EXERCISE GOAL:
Only the pictures are omitted; repeat all other data exactly.

AVAILABLE DATA:
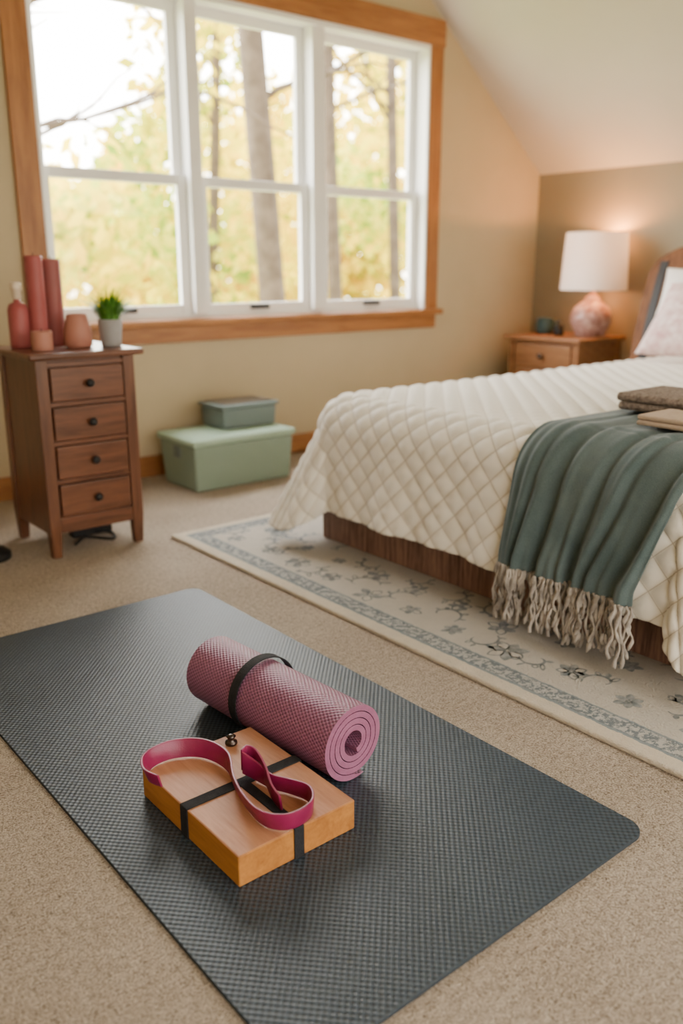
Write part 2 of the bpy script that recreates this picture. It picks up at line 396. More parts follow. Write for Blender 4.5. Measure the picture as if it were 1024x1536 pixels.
box('rail_bottom',fx0,fx1,dy0+0.003,dy0+0.02,zb-0.025,zb+0.03,M['dres'],D)
dh=(zt-0.012-(zb+0.03))/4
for i in range(4):
    z0=zb+0.03+i*dh
    box(f'rail_{i+1}',fx0,fx1,dy0+0.004,dy0+0.02,z0+dh-0.014,z0+dh,M['dres'],D,0.001)
    box(f'drawer_{i+1}',fx0+0.006,fx1-0.006,dy0-0.004,dy0+0.02,z0+0.004,z0+dh-0.018,M['dres'],D,0.004)
    cx=(fx0+fx1)/2; cz=z0+dh/2-0.006
    kb=lathe(f'knob_{i+1}',[(0.004,0),(0.006,0.008),(0.013,0.014),(0.015,0.020),(0.011,0.027),(0.002,0.029)],(0,0,0),M['black'],D,20)
    for vv in kb.data.vertices:
        x,y,z=vv.co; vv.co=(cx+x,dy0-0.003-z,cz+y)
box('top',dx0-0.028,dx1+0.028,dy0-0.03,dy1+0.02,zt,zt+0.022,M['dres'],D,0.008)
ZT=zt+0.0222
def pillar(name,x,y,r,h,mat):
    E=empty(name)
    lathe('wax',[(r*0.97,0),(r,0.004),(r,h-0.006),(r*0.96,h),(r*0.8,h-0.002),(r*0.3,h-0.008),(0.001,h-0.008)],(x,y,ZT),mat,E,32)
    tubes('wick',[[(x,y,ZT+h-0.009),(x+0.001,y,ZT+h+0.010)]],[0.0014],M['black'],E)
pillar('pillar_candle',1.175,3.12,0.031,0.315,M['candle'])
pillar('pillar_candle',1.248,3.155,0.035,0.305,M['candle2'])
pillar('pillar_candle',1.135,3.00,0.036,0.065,M['candle3'])
E=empty('lotion_bottle')
lathe('body',[(0.034,0),(0.036,0.01),(0.036,0.13),(0.030,0.15),(0.012,0.158),(0.011,0.168)],(1.112,3.14,ZT),M['candle'],E)
lathe('cap',[(0.012,0.168),(0.016,0.172),(0.014,0.195),(0.020,0.20),(0.020,0.222),(0.010,0.226)],(1.112,3.14,ZT),M['cream'],E,20)
E=empty('votive_jar')
lathe('jar',[(0.042,0),(0.05,0.01),(0.049,0.06),(0.036,0.11),(0.032,0.118),(0.028,0.118),(0.03,0.1),(0.03,0.09)],(1.278,3.03,ZT),M['candle3'],E)
tubes('wick',[[(1.278,3.03,ZT+0.088),(1.280,3.03,ZT+0.115)]],[0.0012],M['black'],E)
E=empty('potted_grass')
px,py=1.390,3.0
lathe('pot',[(0.032,0),(0.036,0.004),(0.043,0.09),(0.043,0.096),(0.038,0.096),(0.036,0.08)],(px,py,ZT),M['pot'],E)
lathe('soil',[(0.037,0.078),(0.037,0.084)],(px,py,ZT),M['soil'],E,20)
V=[];F=[]
for i in range(300):
    a=random.uniform(0,2*math.pi); r=random.uniform(0,0.033); L=random.uniform(0.07,0.15); lean=random.uniform(0.2,1.6)
    p=Vector((px+r*math.cos(a),py+r*math.sin(a),ZT+0.082)); w=random.uniform(0.002,0.005)
    a+=random.uniform(-.5,.5); dr=Vector((math.cos(a),math.sin(a),0)); sd=Vector((-dr.y,dr.x,0)); b0=len(V); S=5
    for s in range(S+1):
        f=s/S; c=p+dr*(L*min(lean,1.1)*f*(0.25+0.5*f))+Vector((0,0,L*(f*0.98-0.28*lean*f*f))); ww=w*(1-f**2*0.95)
        V+= [tuple(c-sd*ww),tuple(c+sd*ww)]
    F+=[(b0+2*s,b0+2*s+1,b0+2*s+3,b0+2*s+2) for s in range(S)]
mesh_ob('blades',V,F,M['grass'],E)
pts=catmull([(1.19,3.0,0.006),(1.26,3.06,0.006),(1.33,2.98,0.006),(1.36,3.06,0.006),(1.30,3.12,0.02),(1.40,3.3,0.006),(1.5,3.6,0.006),(1.5,3.80,0.006)],8)
E=empty('power_cable'); tubes('cord',[pts],[0.005],M['black'],E)
box('plug_strip',1.22,1.38,3.09,3.14,0,0.03,M['black'],E,0.006)

E=empty('floor_lamp')
fx,fy=0.885,3.06
lathe('base',[(0.085,0),(0.085,0.018),(0.07,0.03),(0.02,0.04),(0.014,0.07)],(fx,fy,0),M['black'],E)
tubes('pole',[[(fx,fy,0.04),(fx,fy,1.5)]],[0.011],M['black'],E,12)
lathe('shade',[(0.16,1.42),(0.11,1.66)],(fx,fy,0),M['shade'],E,caps=False)

# ---------------------------------------------------------------- storage boxes
def tub(name,x0,x1,y0,y1,z0,h,mb,ml,lid=0.035,taper=0.012,dark=False):
    E=empty(name)
    V=[];hz=h-lid
    for z,t in ((0,taper),(hz,0)):
        V+=[(x0+t,y0+t,z0+z),(x1-t,y0+t,z0+z),(x1-t,y1-t,z0+z),(x0+t,y1-t,z0+z)]
    F=[(3,2,1,0),(4,5,6,7)]+[(q,(q+1)%4,4+(q+1)%4,4+q) for q in range(4)]
    bevel(mesh_ob('body',V,F,mb,E),0.012)
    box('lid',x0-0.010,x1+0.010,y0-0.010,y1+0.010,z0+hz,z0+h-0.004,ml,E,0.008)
    if dark: box('lid_panel',x0+0.015,x1-0.015,y0+0.012,y1-0.012,z0+h-0.012,z0+h,M['darklid'],E,0.003)
    else: box('lid_panel',x0+0.012,x1-0.012,y0+0.012,y1-0.012,z0+h-0.008,z0+h,ml,E,0.003)
    if not dark:
        box('latch',x0-0.004+0.002,x0+0.008,(y0+y1)/2-0.03,(y0+y1)/2+0.03,z0+hz-0.07,z0+hz-0.015,M['greybox'],E,0.004)
    return E
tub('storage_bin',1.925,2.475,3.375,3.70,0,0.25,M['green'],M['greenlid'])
tub('storage_box',2.16,2.47,3.50,3.71,0.2502,0.12,M['greybox'],M['greybox'],0.022,0.006,True)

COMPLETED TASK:
Write part 2 of the bpy script that recreates this picture. It picks up at line 396. More parts follow. Write for Blender 4.5. Measure the picture as if it were 1024x1536 pixels.
box('rail_bottom',fx0,fx1,dy0+0.003,dy0+0.02,zb-0.025,zb+0.03,M['dres'],D)
dh=(zt-0.012-(zb+0.03))/4
for i in range(4):
    z0=zb+0.03+i*dh
    box(f'rail_{i+1}',fx0,fx1,dy0+0.004,dy0+0.02,z0+dh-0.014,z0+dh,M['dres'],D,0.001)
    box(f'drawer_{i+1}',fx0+0.006,fx1-0.006,dy0-0.004,dy0+0.02,z0+0.004,z0+dh-0.018,M['dres'],D,0.004)
    cx=(fx0+fx1)/2; cz=z0+dh/2-0.006
    kb=lathe(f'knob_{i+1}',[(0.004,0),(0.006,0.008),(0.013,0.014),(0.015,0.020),(0.011,0.027),(0.002,0.029)],(0,0,0),M['black'],D,20)
    for vv in kb.data.vertices:
        x,y,z=vv.co; vv.co=(cx+x,dy0-0.003-z,cz+y)
box('top',dx0-0.028,dx1+0.028,dy0-0.03,dy1+0.02,zt,zt+0.022,M['dres'],D,0.008)
ZT=zt+0.0222
def pillar(name,x,y,r,h,mat):
    E=empty(name)
    lathe('wax',[(r*0.97,0),(r,0.004),(r,h-0.006),(r*0.96,h),(r*0.8,h-0.002),(r*0.3,h-0.008),(0.001,h-0.008)],(x,y,ZT),mat,E,32)
    tubes('wick',[[(x,y,ZT+h-0.009),(x+0.001,y,ZT+h+0.010)]],[0.0014],M['black'],E)
pillar('pillar_candle',1.175,3.12,0.031,0.315,M['candle'])
pillar('pillar_candle',1.248,3.155,0.035,0.305,M['candle2'])
pillar('pillar_candle',1.135,3.00,0.036,0.065,M['candle3'])
E=empty('lotion_bottle')
lathe('body',[(0.034,0),(0.036,0.01),(0.036,0.13),(0.030,0.15),(0.012,0.158),(0.011,0.168)],(1.112,3.14,ZT),M['candle'],E)
lathe('cap',[(0.012,0.168),(0.016,0.172),(0.014,0.195),(0.020,0.20),(0.020,0.222),(0.010,0.226)],(1.112,3.14,ZT),M['cream'],E,20)
E=empty('votive_jar')
lathe('jar',[(0.042,0),(0.05,0.01),(0.049,0.06),(0.036,0.11),(0.032,0.118),(0.028,0.118),(0.03,0.1),(0.03,0.09)],(1.278,3.03,ZT),M['candle3'],E)
tubes('wick',[[(1.278,3.03,ZT+0.088),(1.280,3.03,ZT+0.115)]],[0.0012],M['black'],E)
E=empty('potted_grass')
px,py=1.390,3.0
lathe('pot',[(0.032,0),(0.036,0.004),(0.043,0.09),(0.043,0.096),(0.038,0.096),(0.036,0.08)],(px,py,ZT),M['pot'],E)
lathe('soil',[(0.037,0.078),(0.037,0.084)],(px,py,ZT),M['soil'],E,20)
V=[];F=[]
for i in range(300):
    a=random.uniform(0,2*math.pi); r=random.uniform(0,0.033); L=random.uniform(0.07,0.15); lean=random.uniform(0.2,1.6)
    p=Vector((px+r*math.cos(a),py+r*math.sin(a),ZT+0.082)); w=random.uniform(0.002,0.005)
    a+=random.uniform(-.5,.5); dr=Vector((math.cos(a),math.sin(a),0)); sd=Vector((-dr.y,dr.x,0)); b0=len(V); S=5
    for s in range(S+1):
        f=s/S; c=p+dr*(L*min(lean,1.1)*f*(0.25+0.5*f))+Vector((0,0,L*(f*0.98-0.28*lean*f*f))); ww=w*(1-f**2*0.95)
        V+= [tuple(c-sd*ww),tuple(c+sd*ww)]
    F+=[(b0+2*s,b0+2*s+1,b0+2*s+3,b0+2*s+2) for s in range(S)]
mesh_ob('blades',V,F,M['grass'],E)
pts=catmull([(1.19,3.0,0.006),(1.26,3.06,0.006),(1.33,2.98,0.006),(1.36,3.06,0.006),(1.30,3.12,0.02),(1.40,3.3,0.006),(1.5,3.6,0.006),(1.5,3.80,0.006)],8)
E=empty('power_cable'); tubes('cord',[pts],[0.005],M['black'],E)
box('plug_strip',1.22,1.38,3.09,3.14,0,0.03,M['black'],E,0.006)

E=empty('floor_lamp')
fx,fy=0.885,3.06
lathe('base',[(0.085,0),(0.085,0.018),(0.07,0.03),(0.02,0.04),(0.014,0.07)],(fx,fy,0),M['black'],E)
tubes('pole',[[(fx,fy,0.04),(fx,fy,1.5)]],[0.011],M['black'],E,12)
lathe('shade',[(0.16,1.42),(0.11,1.66)],(fx,fy,0),M['shade'],E,caps=False)

# ---------------------------------------------------------------- storage boxes
def tub(name,x0,x1,y0,y1,z0,h,mb,ml,lid=0.035,taper=0.012,dark=False):
    E=empty(name)
    V=[];hz=h-lid
    for z,t in ((0,taper),(hz,0)):
        V+=[(x0+t,y0+t,z0+z),(x1-t,y0+t,z0+z),(x1-t,y1-t,z0+z),(x0+t,y1-t,z0+z)]
    F=[(3,2,1,0),(4,5,6,7)]+[(q,(q+1)%4,4+(q+1)%4,4+q) for q in range(4)]
    bevel(mesh_ob('body',V,F,mb,E),0.012)
    box('lid',x0-0.010,x1+0.010,y0-0.010,y1+0.010,z0+hz,z0+h-0.004,ml,E,0.008)
    if dark: box('lid_panel',x0+0.015,x1-0.015,y0+0.012,y1-0.012,z0+h-0.012,z0+h,M['darklid'],E,0.003)
    else: box('lid_panel',x0+0.012,x1-0.012,y0+0.012,y1-0.012,z0+h-0.008,z0+h,ml,E,0.003)
    if not dark:
        box('latch',x0-0.004+0.002,x0+0.008,(y0+y1)/2-0.03,(y0+y1)/2+0.03,z0+hz-0.07,z0+hz-0.015,M['greybox'],E,0.004)
    return E
tub('storage_bin',1.925,2.475,3.375,3.70,0,0.25,M['green'],M['greenlid'])
tub('storage_box',2.16,2.47,3.50,3.71,0.2502,0.12,M['greybox'],M['greybox'],0.022,0.006,True)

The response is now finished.